How is The Local viewed by existing media brands? “We’re a Swedish company. The Swedish media market is dominated by two or three massive, massive corporations. And they’re running very big news businesses.
“And for us we started off as a curiosity, I think. People were interested in what we were doing, and of course our fear was that one day we were going to wake up and discover that one of the big newspapers had started doing an English language version – we understand now that that wouldn’t make sense and that wouldn’t really have been a threat that we feared it was at the time.
“I think what they’ve understood now is that we fulfill a role that perhaps they hadn’t even conceived in the sense that more stories go global through the Local from our countries – particularly countries like Sweden, but even some of the bigger ones – Germany, France, Italy."
He adds: “So we are the route out of the world for the news that is breaking in these countries.
"That has made our colleagues in the news industry in our various countries sit up and take notice.”
Where will The Local be expanding to next? “There are some obvious target markets, it’s just finding the right way of going into these markets.
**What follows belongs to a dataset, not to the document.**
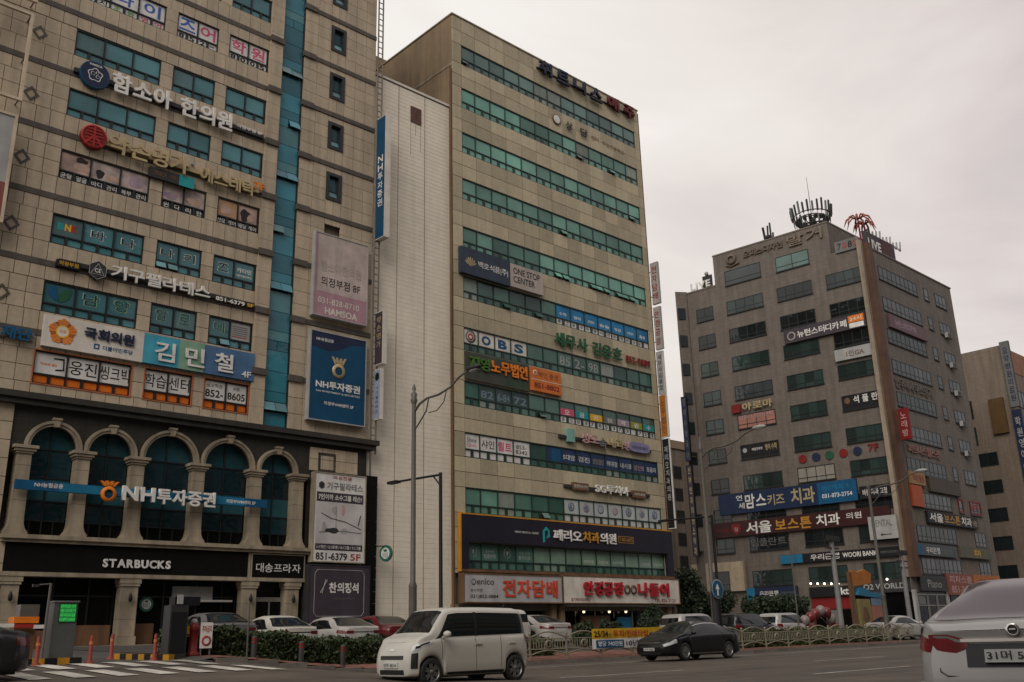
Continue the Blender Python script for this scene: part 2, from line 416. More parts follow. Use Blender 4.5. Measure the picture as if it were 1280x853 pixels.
# red pavers of the footway beside the hedges
pv = ST.thing('paving', 'x', 'x', (13.3, KP, 0)); del pv['label'], pv['category']; pv['kind'] = 'structure'
big = MB(); cnt = 0
def tile(s0, s1, p0, p1):
    z = zside((s0 + s1) / 2, p0); z1 = zside((s0 + s1) / 2, p1)
    return [(s0, p0, z - .02), (s1, p0, z - .02), (s1, p1, z1 - .02), (s0, p1, z1 - .02), (s0, p0, z + .018), (s1, p0, z + .018), (s1, p1, z1 + .018), (s0, p1, z1 + .018)]
BF = [(4, 5, 6, 7), (0, 1, 5, 4), (1, 2, 6, 5), (2, 3, 7, 6), (3, 0, 4, 7)]
for i in range(60):
    for j in range(5):
        s0 = 13.4 + i * .74; p0 = 27.24 + j * .62
        big.add(tile(s0, s0 + .725, p0, p0 + .605), BF)
part(pv, 'paver', big, M_PAVE, kind='stuff')

# facing row added behind the camera, sized to shade lower storeys; shows in glass
OPP = MB(); gl_ = MB()
for s0, s1, h in ((-70, -38, 34), (-37, -14, 44), (-13, 14, 38), (15, 38, 48), (39, 66, 36), (67, 95, 42), (96, 130, 32)):
    OPP.box(s0, s1, -36, -18, -.5, h)
    for k in range(int(h / 3.4) - 1): gl_.box(s0 + 1.2, s1 - 1.2, -18, -17.9, 3.6 + k * 3.4, 5.3 + k * 3.4)
single(ST, 'street_backdrop', OPP, mat('facing_render', (.22, .18, .14), .8, var=.15, scale=.2), kind='structure')
single(ST, 'street_backdrop_windows', gl_, M_GLT2, kind='structure')
# ------------------------------------------------------------------ building with the arched front (t from -28 to -6.7)
ZT = [43.74, 40.40, 37.07, 33.76, 30.40, 27.07, 23.74, 20.42, 17.08, 13.76]
L0 = FM.thing('office_building', 'tall beige stone office building with arched windows over a black cafe front', 'building', (-17, 0, 1.1))
XL, XR, ZTOP = -31.0, -6.7, 46.0
CA, CB, CC = (-24.45, -20.15), (-19.5, -17.15), (-16.5, -14.12)
# core behind the stone skin
w = MB()
w.box(XL, XR, .30, 16, 11.2, ZTOP); w.box(XL, XR, 2.6, 16, .9, 11.2)
part(L0, 'core_wall', w, M_JOINT)
skin = []
def fill(x0, x1, z0, z1, dx=.66, dz=.83):
    nx = max(1, round((x1 - x0) / dx)); nz = max(1, round((z1 - z0) / dz))
    for i in range(nx):
        for j in range(nz):
            skin.append((x0 + (x1 - x0) * i / nx, x0 + (x1 - x0) * (i + 1) / nx, z0 + (z1 - z0) * j / nz, z0 + (z1 - z0) * (j + 1) / nz))
bands = MB(); jw = MB()
PIL0, PIL1, ST1 = -14.05, -13.28, -11.8
for k, zt_ in enumerate(ZT):
    b0 = zt_ - 1.5; nxt = zt_ - 3.33
    for (x0, x1) in ((XL, CA[0]), (CA[1], CB[0]), (CB[1], CC[0]), (CC[1], PIL0)):
        if x1 - x0 > .1: fill(x0, x1, b0, zt_, .72)
    if k < len(ZT) - 1:
        zb = nxt + .66
        fill(XL, PIL0, zb + .28, b0, .66, .9); fill(XL, PIL0, nxt, zb, .66, .7)
        bands.box(XL, PIL0, -.03, .06, zb, zb + .28)
        # the stair tower side with its small windows
        fill(ST1, -10.0, zb + .28, zb + 3.33, .88); fill(-8.95, XR, zb + .28, zb + 3.33, .78)
        fill(-10.0, -8.95, zb + .28, zb + 1.2, .6, .9); fill(-10.0, -8.95, zb + 2.97, zb + 3.33, .6, .9)
        bands.box(ST1, XR, -.05, .06, zb, zb + .28); bands.box(ST1 - .08, ST1 + .75, -.12, .06, zb - .03, zb + .31)
        bands.box(PIL0 - .06, PIL1 + .06, -.26, -.141, zb - .03, zb + .31)
    else:
        fill(XL, PIL0, 11.75, b0, .66, .6)
        fill(ST1, XR, 11.75, nxt + 3.33 + .66, .88)
part(L0, 'stone_band', bands, M_BAND)
part(L0, 'wall_face', MB().box(XL, XR, .085, .30, ZT[0], ZTOP), M_STONE)
pil = MB()
for k in range(36):
    z0 = 11.75 + k * .93
    pil.box(PIL0, PIL1, -.14, .1, z0, z0 + .915)
pil.box(PIL0 - .12, PIL1 + .12, -.24, .1, 11.5, 11.745); part(L0, 'pilaster', pil, M_STONE)
# lower side bay and the far end of the facade
fill(-10.35, -7.35, 9.75, 11.0, .75, .62)
fill(XL, -24.97, 5.7, 11.2, .85, .8); fill(XL, -24.62, 1.0, 5.36, .8, .85)
fill(-10.45, -7.35, 1.2, 2.1, .8, .9)
cx_, cy_ = 36.6 - 0, 43.8
skin.sort(key=lambda q: ((q[0] + q[1]) / 2 + 36.6) ** 2 + 43.8 ** 2 + ((q[2] + q[3]) / 2) ** 2 - (500 if q[2] > 11 else 0))
inview = lambda q: q[3] < 41 and q[1] > -28
sk_p = [q for q in skin if inview(q)][:290]; ids = set(map(id, sk_p)); sk_s = [q for q in skin if id(q) not in ids]
for q in sk_p: boxpart(L0, 'stone_panel', q[0] + .015, q[1] - .015, 0, .09, q[2] + .015, q[3] - .015, M_STONE)
mb = MB()
for q in sk_s: mb.box(q[0] + .012, q[1] - .012, 0, .09, q[2] + .012, q[3] - .012)
part(L0, 'stone_panels_rest', mb, M_STONE, kind='stuff')
part(L0, 'joint_backing', MB().box(XL, PIL0, .2, .299, ZT[-1] - 2, ZTOP - .1), M_JOINT)

# windows: group of panes over small vents
M_SKIN1 = mat('massage_photo_film', (.40, .27, .22), .5, var=.5, scale=1.1)
M_SKIN2 = mat('massage_photo_film_b', (.42, .33, .30), .5, var=.45, scale=1.6)
M_SKIN3 = mat('massage_photo_film_c', (.45, .26, .14), .5, var=.4, scale=1.0)
rgl = random.Random(8); M_BLT = paint('teal_blind', (.10, .175, .185), .35, isl=.2)
def window(x0, x1, zt_, n, par=L0, gl=None, vents=None, films=None, ft=None, open_=()):
    """n panes wide; films/vents: list of materials or None per pane"""
    z0 = zt_ - 1.5; fm = ft or M_FRAME
    f = MB(); fw = .055
    f.frame(x0, x1, z0, zt_, fw, .05, .24); zm = z0 + .45
    f.box(x0 + fw, x1 - fw, .05, .24, zm - .035, zm + .035)
    p = (x1 - x0) / n
    for i in range(1, n): f.box(x0 + i * p - .03, x0 + i * p + .03, .05, .24, z0 + fw, zt_ - fw)
    for i in range(n): f.box(x0 + (i + .5) * p - .06, x0 + (i + .5) * p + .06, .06, .24, z0 + fw, zm - .035)
    wd_ = part(par, 'window', f, fm)
    for i in range(n):
        g = (films[i] if films and films[i] else gl) or (M_BLT if rgl.random() < .14 else M_GLT)
        boxpart(wd_, 'pane', x0 + i * p + .04, x0 + (i + 1) * p - .04, .12, .15, zm + .04, zt_ - fw, g)
        for j in (0, 1):
            v = (vents[2 * i + j] if vents and vents[2 * i + j] else None) or gl or M_GLT
            xa = x0 + (i + .5 * j) * p + (.045 if j == 0 else .065); xb = x0 + (i + .5 * j + .5) * p - (.065 if j == 0 else .045)
            o = boxpart(wd_, 'vent_pane', xa, xb, .12, .15, z0 + fw, zm - .04, v)
            if (2 * i + j) in open_: o.rotation_euler = (-.5, 0, 0); o.location.y -= .14
    return wd_
def pane_text(wd_, x0, x1, n, i, s, z0, z1, m, fx=.6, dx=0.0, bold=.02, y=.112, **k):
    p = (x1 - x0) / n; c = x0 + (i + .5 + dx) * p
    return text(wd_, s, c - p * fx / 2, c + p * fx / 2, z0, z1, y, m, bold, **k)
def vent_text(wd_, x0, x1, n, i, s, zt_, m, fx=.5, bold=.01):
    p = (x1 - x0) / n / 2; c = x0 + (i + .5) * p; z0 = zt_ - 1.5
    return text(wd_, s, c - p * fx / 2, c + p * fx / 2, z0 + .1, z0 + .37, .112, m, bold)
M_PINKL = paint('letter_pink', (.62, .10, .18), .5); M_BLUEL = paint('letter_blue', (.05, .12, .42), .5)
M_GRN1 = paint('letter_green', (.16, .36, .12), .5)
COLS = (CA, 3), (CB, 2), (CC, 2)
for k, zt_ in enumerate(ZT):
    if k in (3, 6, 7, 8, 9): continue
    for (c, n) in COLS: window(c[0], c[1], zt_, n)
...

Increasingly we get a lot of big local media companies asking if we want to set The Local up in their country with them. We’re having pre-discussions… and it’s quite positive. So there are a few plans in the pipeline.
“I mean, you can look at a map of Europe and see where we’re not present and basically that’s where we want to be present. The job won’t be done until we’re providing Europe’s news in English – and even then we will go beyond.”